Kiedy policjanci wkroczyli do akcji, kibole się rozpierzchli i zaczęli uciekać. Kilku młodych mężczyzn w wieku od 17 do 24 lat wpadło w ręce funkcjonariuszy. Niektórym udało się uciec. Z kolei 21-letni wówczas Patryk G. wsiadł za kierownicę opla i razem z dwoma pasażerami - również biorącymi udział w zadymie - próbował zgubić pościg.
Skazany
Brały w nim udział dwa radiowozy. G. - jak informuje prokuratura - zajeżdżał im drogę i próbował spychać je z jezdni. Pędził ponad 100 km/h, nie stosował się do oznakowania i niemal doprowadził do "czołówki" z nadjeżdżającym z przeciwka autobusem komunikacji miejskiej. Pościg ulicami Kędzierzyna-Koźla został przerwany dopiero po kilku kolizjach z radiowozami. Kiedy Patryk G. zatrzymał samochód, został zatrzymany przez policjantów.

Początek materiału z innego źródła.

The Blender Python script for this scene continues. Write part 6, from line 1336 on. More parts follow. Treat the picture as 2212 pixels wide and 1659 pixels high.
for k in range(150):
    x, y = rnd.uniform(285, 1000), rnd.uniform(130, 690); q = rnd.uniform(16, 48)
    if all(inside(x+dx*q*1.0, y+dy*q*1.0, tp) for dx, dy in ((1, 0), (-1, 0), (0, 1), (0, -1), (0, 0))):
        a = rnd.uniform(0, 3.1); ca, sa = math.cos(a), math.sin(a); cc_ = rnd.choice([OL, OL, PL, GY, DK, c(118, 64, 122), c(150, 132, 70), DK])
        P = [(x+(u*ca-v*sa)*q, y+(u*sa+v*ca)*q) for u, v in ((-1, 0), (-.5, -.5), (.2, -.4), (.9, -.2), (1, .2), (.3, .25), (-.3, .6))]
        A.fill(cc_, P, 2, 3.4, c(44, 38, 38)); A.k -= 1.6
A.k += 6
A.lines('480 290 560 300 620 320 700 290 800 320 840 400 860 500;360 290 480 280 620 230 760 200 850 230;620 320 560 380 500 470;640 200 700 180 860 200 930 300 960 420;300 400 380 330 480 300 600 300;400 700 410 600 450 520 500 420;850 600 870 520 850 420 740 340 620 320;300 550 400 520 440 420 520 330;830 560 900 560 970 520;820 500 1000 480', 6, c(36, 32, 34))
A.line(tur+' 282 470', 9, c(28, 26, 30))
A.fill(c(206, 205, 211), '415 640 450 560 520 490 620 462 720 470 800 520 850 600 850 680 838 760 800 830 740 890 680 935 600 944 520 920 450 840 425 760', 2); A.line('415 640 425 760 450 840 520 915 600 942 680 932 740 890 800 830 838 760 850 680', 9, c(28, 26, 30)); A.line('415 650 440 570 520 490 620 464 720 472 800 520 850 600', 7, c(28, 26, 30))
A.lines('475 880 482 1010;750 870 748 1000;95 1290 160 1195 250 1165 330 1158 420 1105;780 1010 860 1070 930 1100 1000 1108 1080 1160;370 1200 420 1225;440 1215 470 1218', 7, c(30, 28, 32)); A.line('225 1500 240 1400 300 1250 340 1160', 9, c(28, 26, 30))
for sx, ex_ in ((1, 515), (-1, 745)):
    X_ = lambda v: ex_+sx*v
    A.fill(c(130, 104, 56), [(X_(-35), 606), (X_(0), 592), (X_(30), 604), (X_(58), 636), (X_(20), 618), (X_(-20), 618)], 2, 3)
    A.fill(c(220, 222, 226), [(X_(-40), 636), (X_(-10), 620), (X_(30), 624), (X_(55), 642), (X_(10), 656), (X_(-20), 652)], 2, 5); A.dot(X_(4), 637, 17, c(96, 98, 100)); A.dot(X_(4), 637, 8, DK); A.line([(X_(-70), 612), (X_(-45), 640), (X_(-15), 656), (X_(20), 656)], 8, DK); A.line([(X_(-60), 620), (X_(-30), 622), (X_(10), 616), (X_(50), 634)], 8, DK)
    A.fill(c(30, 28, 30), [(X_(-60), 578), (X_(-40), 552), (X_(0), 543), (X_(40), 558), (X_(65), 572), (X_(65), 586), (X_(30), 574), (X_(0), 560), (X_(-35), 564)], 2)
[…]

22-letni mężczyzna został oskarżony o sprowadzenie bezpośredniego niebezpieczeństwa katastrofy w ruchu lądowym, niezastosowanie się do polecenia zatrzymania pojazdu oraz dopuszczenie się czynnej napaści na policjantów w związku z pełnieniem obowiązków służbowych.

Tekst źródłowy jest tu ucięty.